The tenderness and happiness on Peter’s face are exquisite as he sways slightly to his rhythms, struggling to keep his composure in front of his orchestra, trying (and mostly succeeding) to maintain a controlled demeanour. The moment is completely shared by the two young men as they perhaps acknowledge to themselves for the first time that they are falling in love.

The scene can, perhaps, hold less significance when one is watching the film the first time around and is unaware of the fact that it will end in tragedy. That Tom Ripley is one of the finest tragic heroes ever to be captured on film is perhaps indisputable, and one of the ways in which this was achievable, at least for me, was his brief but almost unbearably beautiful relationship with Peter, which righted all the wrongs that Dickie Greenleaf had inflicted on Tom and gave him the opportunity to hand over the key to the demon-haunted basement of his past to someone who could love him and accept him for what he was. Why he chose to literally strangle the life out of the opportunity is one of the most challenging and enduring questions that The Talented Mr Ripley leaves us with.



To watch the scene where the Stabat Mater is played out with the knowledge of Tom’s last crime in the film is to read glimpses of meaning in the moment that raise even more questions about the bond that Tom and Peter form with each other, while recalling the slaughtered Dickie and all his shortcomings, if only in contrast to Peter’s absolutely guileless and selfless love for Tom, which is perhaps charged by more perceptiveness than it seems to be at first glance.

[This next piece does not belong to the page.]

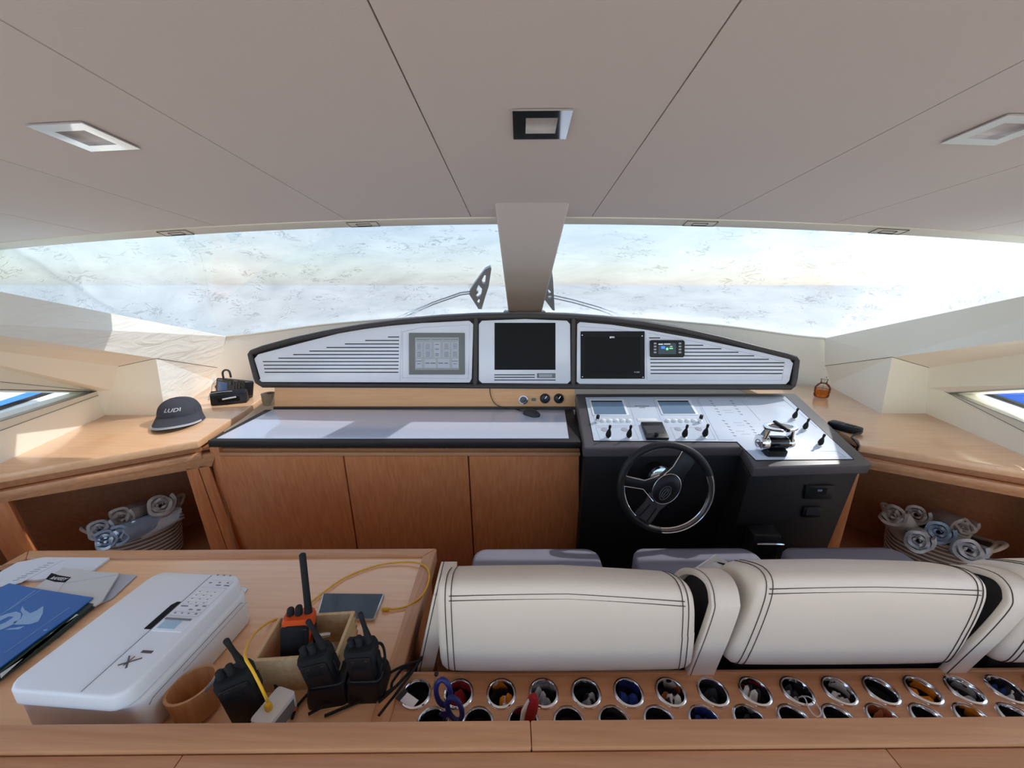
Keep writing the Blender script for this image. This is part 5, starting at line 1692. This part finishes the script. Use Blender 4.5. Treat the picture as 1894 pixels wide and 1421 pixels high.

The Stabat Mater plays no small role in this subtext. The moment the young singer is referring to is the sorrowful mother grieving beside her son as he hangs on the cross, having gotten there as a result of betrayal and the impenetrable human need to slaughter all that is good, everything that can lead to love and contentment. There is love, trust, and betrayal in Tom and Peter’s future, and Peter is perhaps aware of this. Does Peter play willingly into Tom’s hands, and is Tom already aware of the role he will play in asphyxiating Peter’s love as well as his musical talent?

Ironically, Tom and Peter are physically far apart from each other in this vivid scene representing their intimate connection, while they are lying together in the final scene of the film, which perhaps represents Tom Ripley’s ultimate betrayal of himself, and the person he could have been had he not chosen to wear the façade of another. Another exquisite emblem of irony which it is hardly possible to miss out on is Minghella’s choice of a canonical Christian hymn as the love song of two young men, whose relationship subtly undermines the overt principles represented by the ancient cathedral they are in, and yet perhaps sublimates narrow perceptions of human love. The brief shared moment takes their understanding and trust (at that minute) to an ideal level of human love and togetherness, exemplifying rather than contradicting the essential doctrines of religious feeling. It is gratifying to think that at that moment, Peter has no insight into what Tom’s hands will bring to him, and that Tom is unaware as well of the choice he will make to betray the only person who could love him as Tom Ripley.

Peter: Good things about Tom Ripley? That could take me some time. Tom is talented. Tom is tender. Tom is beautiful. Tom is a mystery. Tom is not a nobody. Tom has secrets he doesn't want to tell me, and I wish he would. Tom has nightmares. That's not a good thing. Tom has someone to love him. That is a good thing.